One cannot help noticing how lacking in neatness of expression is this

woman who wrote so much. It is because she wrote so much that she wrote

in such a muffled manner. It is because she thought so much that her

reflections were either not her own, or were never clear. It is because

she loved so much, and had so many lovers--Benjamin Constant; Vincenzo

Monti, the Italian poet; M. de Narbonne, and others, as well as young

Rocca--that she found both love and lovers tedious.



She talked so much that her conversation was almost always mere personal

opinion. Thus she told Goethe that he never was really brilliant until

after he had got through a bottle of champagne. Schiller said that to

talk with her was to have a "rough time," and that after she left him,

he always felt like a man who was just getting over a serious illness.

She never had time to do anything very well.



There is an interesting glimpse of her in the recollections of Dr.

Bollmann, at the period when Mme. de Stael was in her prime. The worthy

doctor set her down as a genius--an extraordinary, eccentric woman in

all that she did. She slept but a few hours out of the twenty-four, and

was uninterruptedly and fearfully busy all the rest of the time. While

her hair was being dressed, and even while she breakfasted, she used to

keep on writing, nor did she ever rest sufficiently to examine what she

had written.



Such then was Mme. de Stael, a type of the time in which she lived, so

far as concerns her worship of sensibility--of sensibility, and not

of love; for love is too great to be so scattered and made a thing to

prattle of, to cheapen, and thus destroy.

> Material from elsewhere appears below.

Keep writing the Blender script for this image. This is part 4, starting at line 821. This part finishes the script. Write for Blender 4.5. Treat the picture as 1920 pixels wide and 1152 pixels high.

So we find at the last that

Germaine de Stael, though she was much read and much feted and much

followed, came finally to that last halting-place where confessedly

she was merely an old woman, eccentric, and unattractive. She sued her

former lovers for the money she had lent them, she scolded and found

fault--as perhaps befits her age.



But such is the natural end of sensibility, and of the woman who

typifies it for succeeding generations.